My Favorite Blogs (of the 300 or so I have Goggle Reader pointed to)
- Eight to Late - a fellow physics person who works in the project side of things. Some of the best though out technical analysis of project behavior there is.
- Musing on Project Management (John Goodpasture) - John and I share many things, including a relationship through Management Concepts where his books are in the lobby.
- Shift Happens (Michael Clayton) - Mike book is a wonderful starting point for managing risk.
- Crossberry Blog (Paul Ritchie) - I've been following Paul since he was at SAP. Great PMO and general PM advice.
- The Earned Value Management Blog (Darryl Schwago) - a REAL earned value blog. Wish mine was a good.
- Learning Leader (Patrick Mayfield) - Pat is a former artillery officer in the Canadian Forces, and we share similar views of the world about PM.
- PMStudent (Josh Nankivel) - Josh's WBS book is the starting point for any credible WBS. Buy it, use it, read how to build it right.
- Agile Management (Jurgen Appelo) - Jurgen is nothing if not thought provoking. Good stuff, and lots of off the wall stuff, but out there making the point that management needs to change.
- I Love Charts - lots of good PM charts useable in training and briefings. Always needed to get away from the boring crap we usually produce.
- Gapping Void (Hugh MacLoed) - the best thought provoking drawings in the world. I've used several (with written permission and attribution) in heavy duty briefings for flag officers. He now has business cards
My years favorite Books
- Measuring Time, Mario Vanhoucke - improving project performance using earned value.
- The Monty Hall Problem - how we totally misunderstand the notion of Bayesian statistics.
- Gödel's Theorem - a guide to the misuse of Gödel's theorem. Mandatory reading for any thinking they know anything about Gödel's Theorem.
With the end of 2011 several events have taken place:
- The Second Version of the PMI Earned Value Management Practice Guide includes Earned Schedule.

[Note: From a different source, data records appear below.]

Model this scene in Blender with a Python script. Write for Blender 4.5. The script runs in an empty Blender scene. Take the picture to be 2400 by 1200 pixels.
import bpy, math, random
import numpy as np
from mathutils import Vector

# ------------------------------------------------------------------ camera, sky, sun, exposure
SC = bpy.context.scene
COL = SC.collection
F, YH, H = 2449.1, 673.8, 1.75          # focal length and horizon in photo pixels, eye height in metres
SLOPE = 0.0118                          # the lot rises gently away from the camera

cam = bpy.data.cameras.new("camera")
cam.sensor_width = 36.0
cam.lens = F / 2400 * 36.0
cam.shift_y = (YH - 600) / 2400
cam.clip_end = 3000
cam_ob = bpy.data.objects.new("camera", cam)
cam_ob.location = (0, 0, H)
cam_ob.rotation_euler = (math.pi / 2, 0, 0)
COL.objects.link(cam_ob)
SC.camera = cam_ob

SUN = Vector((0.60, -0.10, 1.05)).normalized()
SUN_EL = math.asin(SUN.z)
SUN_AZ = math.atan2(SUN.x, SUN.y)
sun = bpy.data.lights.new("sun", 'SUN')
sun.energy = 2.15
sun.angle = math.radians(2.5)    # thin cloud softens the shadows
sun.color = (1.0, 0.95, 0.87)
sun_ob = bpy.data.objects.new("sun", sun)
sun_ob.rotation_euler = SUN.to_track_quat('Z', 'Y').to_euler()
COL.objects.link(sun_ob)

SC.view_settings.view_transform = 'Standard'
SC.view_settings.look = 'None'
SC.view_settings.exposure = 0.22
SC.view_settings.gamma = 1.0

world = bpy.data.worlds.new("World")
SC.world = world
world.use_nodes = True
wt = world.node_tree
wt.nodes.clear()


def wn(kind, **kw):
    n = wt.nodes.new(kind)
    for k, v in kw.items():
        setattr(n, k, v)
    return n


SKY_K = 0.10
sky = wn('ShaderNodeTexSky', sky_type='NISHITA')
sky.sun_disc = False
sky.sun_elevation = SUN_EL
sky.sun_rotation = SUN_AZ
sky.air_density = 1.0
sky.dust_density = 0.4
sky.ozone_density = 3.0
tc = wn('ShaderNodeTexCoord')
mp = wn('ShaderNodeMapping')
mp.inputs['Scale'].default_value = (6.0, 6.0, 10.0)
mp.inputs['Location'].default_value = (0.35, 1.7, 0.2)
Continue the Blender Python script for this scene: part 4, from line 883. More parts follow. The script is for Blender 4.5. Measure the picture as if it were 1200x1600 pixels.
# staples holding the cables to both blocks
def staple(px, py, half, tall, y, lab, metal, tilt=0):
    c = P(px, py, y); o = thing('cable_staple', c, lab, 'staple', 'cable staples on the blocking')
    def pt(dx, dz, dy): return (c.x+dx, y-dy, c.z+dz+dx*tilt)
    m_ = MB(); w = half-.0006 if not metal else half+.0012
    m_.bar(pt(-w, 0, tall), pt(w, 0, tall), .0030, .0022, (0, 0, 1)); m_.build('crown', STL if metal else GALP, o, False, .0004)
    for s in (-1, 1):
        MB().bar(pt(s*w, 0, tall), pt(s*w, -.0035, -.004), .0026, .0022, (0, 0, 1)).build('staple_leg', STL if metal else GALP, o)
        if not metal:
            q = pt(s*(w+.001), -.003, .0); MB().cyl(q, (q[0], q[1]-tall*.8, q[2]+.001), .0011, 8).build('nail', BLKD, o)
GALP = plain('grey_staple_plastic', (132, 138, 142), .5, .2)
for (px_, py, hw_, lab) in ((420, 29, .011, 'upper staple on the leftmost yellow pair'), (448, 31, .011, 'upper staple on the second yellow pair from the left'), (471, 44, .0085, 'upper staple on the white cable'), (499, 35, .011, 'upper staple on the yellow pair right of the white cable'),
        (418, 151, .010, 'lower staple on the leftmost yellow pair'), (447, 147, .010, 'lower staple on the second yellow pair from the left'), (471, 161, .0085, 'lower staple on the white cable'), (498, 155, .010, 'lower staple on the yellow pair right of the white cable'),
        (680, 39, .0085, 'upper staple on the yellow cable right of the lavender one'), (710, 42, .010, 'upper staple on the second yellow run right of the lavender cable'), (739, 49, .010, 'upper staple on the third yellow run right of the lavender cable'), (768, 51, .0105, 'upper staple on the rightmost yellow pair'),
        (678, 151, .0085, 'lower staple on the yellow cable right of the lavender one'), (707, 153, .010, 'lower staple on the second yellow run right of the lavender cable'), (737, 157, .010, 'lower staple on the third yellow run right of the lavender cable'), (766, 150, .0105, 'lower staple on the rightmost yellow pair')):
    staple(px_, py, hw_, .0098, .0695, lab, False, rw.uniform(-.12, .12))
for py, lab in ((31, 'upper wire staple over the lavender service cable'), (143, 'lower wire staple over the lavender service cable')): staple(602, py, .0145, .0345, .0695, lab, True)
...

Even a year ago this would unheard of.
- Programmatic Risk and Opportunity Management are now on the table at the National Defense Industry Association (NDIA) as a candidate for an Intent Guide.
- The discussion of Agile on Federal Contracts started with a Webinar at Management Concepts.
- The notion of Immutable Principles of Project Management has taken hold in several domains, contexts, and firms.
So for just a final reminder, the principles, books, blogs, web sites are applicable to any project, in any domain, and any context in that doman.
Answering these questions depends on the method and process of the project. For a full-up EVMS Ansi 748B project the answers will be different than for a Scrum based agile software development project, and different again for a community food share project at our Parish.
But the answers need to be credible, measurable, and thorough.